Examining Liberty Shoes’ returns relative to the Sensex reveals a mixed picture. Over the past week, the stock surged 20.00%, significantly outperforming the Sensex’s 3.00% gain. Similarly, over the last month, Liberty Shoes posted a 14.62% return while the Sensex declined by 6.10%.

However, year-to-date and one-year returns tell a different story. The stock has fallen 7.76% YTD and 18.80% over one year, compared to the Sensex’s declines of 13.04% and 1.67%, respectively. Over longer horizons, the stock has delivered a 15.97% return over three years and an impressive 99.42% over five years, outperforming the Sensex’s 23.86% and 50.62% returns in those periods. Yet, over ten years, the Sensex’s 197.61% gain dwarfs Liberty Shoes’ 46.05%.

This data suggests that while the company has shown some long-term growth, recent performance has been volatile and weaker than the broader market.
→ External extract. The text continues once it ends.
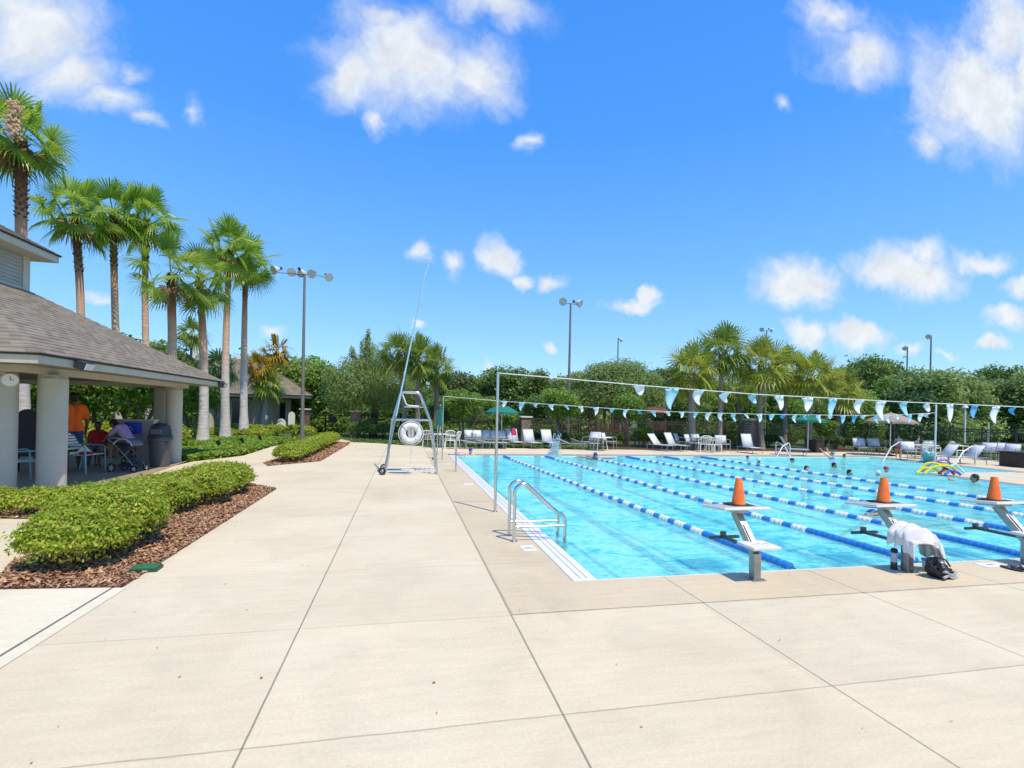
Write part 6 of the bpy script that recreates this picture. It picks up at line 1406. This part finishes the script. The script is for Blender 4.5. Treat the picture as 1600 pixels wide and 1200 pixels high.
sw('dark haired child in green holding the right pool edge', 1524, 754, 60, M_skin, M_hairk, 'hair', ('suit', M_teal), .95, .02, dict(ell=(.22, .2, -.1), wrl=(.25, .42, -.02)))
sw('freestyle swimmer with one arm raised behind the middle starting block', 1372, 800, 80, M_skin, M_capb, 'cap', ('trunks', M_shorts), 1., -.10, dict(head=(0, .10, .02), look=(0, .8, -.7), up=(0, .7, .8), neck=(0, -.04, -.02), shl=(.18, -.1, -.02), shr=(-.18, -.1, -.03), elr=(-.36, .10, .17), wrr=(-.34, .42, .10), ell=(.2, .2, -.2), wrl=(.2, .4, -.3), hipl=(.085, -.6, -.06), hipr=(-.085, -.6, -.06), knl=(.1, -1., -.1), knr=(-.1, -1., -.12), anl=(.1, -1.4, -.1), anr=(-.1, -1.4, -.2), toel=(.1, -1.5, -.12), toer=(-.1, -1.5, -.22)), .012)
q = gp(719, 712, WL); b = MB(); b.lathe([(.0, 0), (.20, .01), (.22, .06), (.20, .11), (.0, .12)], n=18, c=(q[0], q[1], WL)); tag(b.build('swim_float', M_pinkf, smooth=True, loc=(q[0], q[1], WL)), 'pink foam float beside the swimmer at the far left wall', 'float')
# splash: droplets and a low crown of foam
q = gp(865, 713, WL); V = []; F_ = []; r = random.Random(3); b = MB()
for i in range(1500):
    a = r.uniform(0, 6.28); u = r.random(); hgt = (1-u)**1.6*1.0*r.random(); rad = .05+.34*u*r.random()+.1*hgt; s = r.uniform(.004, .015)
    b.sph((q[0]+math.cos(a)*rad+.15*hgt, q[1]+math.sin(a)*rad*.7, WL+.02+hgt), (s, s, s*r.uniform(1, 2.2)), 5, 4)
ms, nt_, bs_ = new_mat('water_spray'); bs_.inputs['Base Color'].default_value = (.75, .93, .95, 1); bs_.inputs['Roughness'].default_value = .15; bs_.inputs['Transmission Weight'].default_value = .35
o = tag(b.build('water_splash', ms, smooth=True, loc=(q[0], q[1], WL)), kind='stuff')
# ------------------------------------------------------------------ light, sky, camera
sd = Vector((.25, -.44, 1.)).normalized()
sun = bpy.data.lights.new('sun', 'SUN'); sun.energy = 3.3; sun.angle = math.radians(.53); sun.color = (1., .87, .66)
so = bpy.data.objects.new('sun', sun); COL.objects.link(so); so.rotation_euler = sd.to_track_quat('Z', 'Y').to_euler(); so.location = (10, -20, 40)
w = bpy.data.worlds.new('World'); S.world = w; w.use_nodes = True; nt = w.node_tree; L = nt.links
bg = nt.nodes['Background']; sky = nt.nodes.new('ShaderNodeTexSky'); sky.sky_type = 'NISHITA'; sky.sun_disc = False
sky.sun_elevation = math.asin(sd.z); sky.sun_rotation = math.atan2(sd.x, sd.y); sky.air_density = 1.0; sky.dust_density = .15; sky.ozone_density = 3.0
hs = nt.nodes.new('ShaderNodeHueSaturation'); hs.inputs['Saturation'].default_value = 1.15; hs.inputs['Value'].default_value = 1.5; L.new(sky.outputs[0], hs.inputs['Color'])
tc = nt.nodes.new('ShaderNodeTexCoord'); sp = nt.nodes.new('ShaderNodeSeparateXYZ'); L.new(tc.outputs['Generated'], sp.inputs[0])
def M(op, a, b=None, c=None):
    n = nt.nodes.new('ShaderNodeMath'); n.operation = op
    for i, v in enumerate((a, b, c)):
        if v is None: continue
        if isinstance(v, (int, float)): n.inputs[i].default_value = v
        else: L.new(v, n.inputs[i])
    return n.outputs[0]
yy = M('MAXIMUM', M('ABSOLUTE', sp.outputs[1]), .05)
cu = M('DIVIDE', sp.outputs[0], yy); cv = M('DIVIDE', sp.outputs[2], yy)
cx0 = nt.nodes.new('ShaderNodeCombineXYZ'); L.new(cu, cx0.inputs[0]); L.new(cv, cx0.inputs[1])
wz = nt.nodes.new('ShaderNodeTexNoise'); wz.inputs['Scale'].default_value = 6.5; wz.inputs['Detail'].default_value = 8.; wz.inputs['Roughness'].default_value = .58; L.new(cx0.outputs[0], wz.inputs['Vector'])
ws = nt.nodes.new('ShaderNodeVectorMath'); ws.operation = 'SUBTRACT'; L.new(wz.outputs['Color'], ws.inputs[0]); ws.inputs[1].default_value = (.5, .5, .5)
wm = nt.nodes.new('ShaderNodeVectorMath'); wm.operation = 'SCALE'; L.new(ws.outputs[0], wm.inputs[0]); wm.inputs['Scale'].default_value = .14
cx = nt.nodes.new('ShaderNodeVectorMath'); cx.operation = 'ADD'; L.new(cx0.outputs[0], cx.inputs[0]); L.new(wm.outputs[0], cx.inputs[1])
nz = nt.nodes.new('ShaderNodeTexNoise'); nz.inputs['Scale'].default_value = 6.5; nz.inputs['Detail'].default_value = 9.; nz.inputs['Roughness'].default_value = .62; nz.inputs['Distortion'].default_value = .2; L.new(cx.outputs[0], nz.inputs['Vector'])
nz2 = nt.nodes.new('ShaderNodeTexNoise'); nz2.inputs['Scale'].default_value = 17.; nz2.inputs['Detail'].default_value = 7.; nz2.inputs['Roughness'].default_value = .6; L.new(cx.outputs[0], nz2.inputs['Vector'])
def blob(px, py, rx_, ry_, k):
    d = ray(px, py); u, v = d[0]/d[1], d[2]/d[1]
    d1 = ray(px+rx_, py); d2 = ray(px, py-ry_)
    ru = abs(d1[0]/d1[1]-u); rv = abs(d2[2]/d2[1]-v)
    s = nt.nodes.new('ShaderNodeVectorMath'); s.operation = 'MULTIPLY_ADD'; L.new(cx.outputs[0], s.inputs[0])
    s.inputs[1].default_value = (1/ru, 1/rv, 0); s.inputs[2].default_value = (-u/ru, -v/rv, 0)
    l = nt.nodes.new('ShaderNodeVectorMath'); l.operation = 'LENGTH'; L.new(s.outputs[0], l.inputs[0])
    # 1 at centre, 0 at the rim, negative beyond; scaled by k
    return M('SUBTRACT', k, M('MULTIPLY', l.outputs['Value'], 1.0))
BL = [(640, 100, 145, 95, 1.0), (745, 115, 75, 75, .95), (555, 115, 65, 60, .9), (585, 190, 40, 30, .6), (770, 10, 110, 40, .8), (832, 216, 34, 24, .62), (600, 30, 60, 30, .7),
      (55, 35, 125, 95, .95), (115, 110, 85, 60, .85), (170, 155, 75, 42, .78), (225, 190, 55, 26, .62), (20, 10, 90, 60, .85), (205, 115, 50, 40, .42), (300, 170, 30, 45, .38),
      (1300, 20, 70, 40, .8), (1345, 85, 85, 60, .85), (1225, 165, 30, 26, .4), (1540, 150, 115, 105, 1.05), (1575, 50, 90, 80, .95), (1450, 215, 50, 45, .7), (1620, 120, 70, 110, 1.),
      (1245, 438, 80, 44, 1.), (1425, 428, 85, 46, 1.05), (1438, 392, 42, 30, 1.), (1535, 408, 60, 28, .85), (1595, 445, 45, 34, .8), (1580, 500, 55, 28, .7),
      (1262, 517, 34, 27, 1.), (1340, 517, 54, 26, 1.), (1415, 538, 42, 24, .7), (1555, 538, 34, 16, .85), (1480, 550, 40, 12, .5),
      (780, 402, 38, 38, 1.), (812, 435, 34, 22, .8), (864, 433, 36, 24, .72), (985, 480, 48, 17, 1.), (1012, 468, 24, 16, 1.),
      (653, 392, 26, 28, .72), (702, 408, 34, 28, .75), (857, 541, 18, 14, .95), (655, 515, 24, 17, .7), (160, 455, 80, 30, .45), (430, 515, 44, 22, .5), (765, 570, 20, 10, .6), (80, 250, 60, 30, .3)]
cur = None
for q in BL:
    o = blob(*q); cur = o if cur is None else M('MAXIMUM', cur, o)
den = M('ADD', cur, M('ADD', M('MULTIPLY', M('SUBTRACT', nz.outputs['Fac'], .5), 1.15), M('MULTIPLY', M('SUBTRACT', nz2.outputs['Fac'], .5), .45)))
mr = nt.nodes.new('ShaderNodeMapRange'); mr.interpolation_type = 'SMOOTHSTEP'; L.new(den, mr.inputs[0]); mr.inputs[1].default_value = -.14; mr.inputs[2].default_value = .66
mr2 = nt.nodes.new('ShaderNodeMapRange'); mr2.interpolation_type = 'SMOOTHSTEP'; L.new(den, mr2.inputs[0]); mr2.inputs[1].default_value = -.30; mr2.inputs[2].default_value = .86
hv = nt.nodes.new('ShaderNodeMapRange'); L.new(cv, hv.inputs[0]); hv.inputs[1].default_value = .30; hv.inputs[2].default_value = .48
fac = M('MULTIPLY', M('ADD', M('MULTIPLY', mr.outputs[0], M('SUBTRACT', 1.0, hv.outputs[0])), M('MULTIPLY', mr2.outputs[0], hv.outputs[0])), .93)
cr = nt.nodes.new('ShaderNodeMapRange'); L.new(nz2.outputs['Fac'], cr.inputs[0]); cr.inputs[1].default_value = .3; cr.inputs[2].default_value = .7; cr.inputs[3].default_value = 4.0; cr.inputs[4].default_value = 4.9
cc = nt.nodes.new('ShaderNodeVectorMath'); cc.operation = 'SCALE'; cc.inputs[0].default_value = (.95, .985, 1.0); L.new(cr.outputs[0], cc.inputs['Scale'])
rp = nt.nodes.new('ShaderNodeValToRGB'); L.new(sp.outputs[2], rp.inputs[0]); e = rp.color_ramp.elements
e[0].position = 0.; e[0].color = (.33, .66, .98, 1); e[1].position = .75; e[1].color = (.03, .26, .95, 1)
for p_, c_ in ((.10, (.26, .59, 1.)), (.28, (.14, .45, 1.)), (.48, (.055, .325, 1.))): k_ = e.new(p_); k_.color = (*c_, 1)
rs = nt.nodes.new('ShaderNodeVectorMath'); rs.operation = 'SCALE'; L.new(rp.outputs[0], rs.inputs[0]); rs.inputs['Scale'].default_value = 4.9
m0 = nt.nodes.new('ShaderNodeMix'); m0.data_type = 'RGBA'; m0.inputs[0].default_value = .8; L.new(hs.outputs[0], m0.inputs[6]); L.new(rs.outputs[0], m0.inputs[7])
mx = nt.nodes.new('ShaderNodeMix'); mx.data_type = 'RGBA'; L.new(fac, mx.inputs[0]); L.new(m0.outputs[2], mx.inputs[6]); L.new(cc.outputs[0], mx.inputs[7])
L.new(mx.outputs[2], bg.inputs[0]); bg.inputs[1].default_value = .15
w.cycles.sampling_method = 'MANUAL'; w.cycles.sample_map_resolution = 512
cam = bpy.data.cameras.new('camera'); co = bpy.data.objects.new('camera', cam); COL.objects.link(co); S.camera = co
cam.sensor_fit = 'HORIZONTAL'; cam.sensor_width = 36; cam.lens = FPX/1600*36; cam.clip_start = .05; cam.clip_end = 1500
Rw = Vector(_R); Uw = Vector(_U); Fw = Vector(_F)
Mx = Matrix((Rw, Uw, -Fw)).transposed().to_4x4(); Mx.translation = (0, 0, H); co.matrix_world = Mx
cam.shift_y = (PY-600)/1600
S.view_settings.view_transform = 'Standard'; S.view_settings.look = 'None'; S.view_settings.exposure = .45; S.view_settings.gamma = 1
S.cycles.max_bounces = 8; S.cycles.transparent_max_bounces = 12; S.cycles.use_adaptive_sampling = True; S.cycles.adaptive_threshold = .02
S.cycles.use_denoising = True
try: S.cycles.denoiser = 'OPENIMAGEDENOISE'
except Exception: pass
bpy.context.view_layer.update()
Ownership and Industry Context

Liberty Shoes operates within the footwear industry, classified under the consumer durables sector. It is a micro-cap stock with a current Mojo Score of 34.0 and a Mojo Grade upgraded to Sell from Strong Sell as of 6 April 2026. The majority ownership rests with promoters, which may influence strategic decisions and capital allocation.

Given the company’s micro-cap status and financial challenges, investors should approach with caution, balancing the technical improvements against the fundamental weaknesses.

Conclusion: Upgrade Reflects Technical Optimism Amid Fundamental Concerns

The upgrade of Liberty Shoes Ltd’s investment rating to Sell from Strong Sell primarily reflects a shift in technical indicators from bearish to mildly bearish, signalling a potential near-term price stabilisation or modest recovery. However, the company’s financial performance remains weak, with poor profitability, declining earnings, and elevated leverage.

Valuation metrics suggest the stock is attractively priced relative to capital employed and peer valuations, but this is tempered by the company’s operational struggles and market underperformance over the past year. Investors should weigh these factors carefully and consider alternative opportunities within the footwear sector and broader consumer durables space.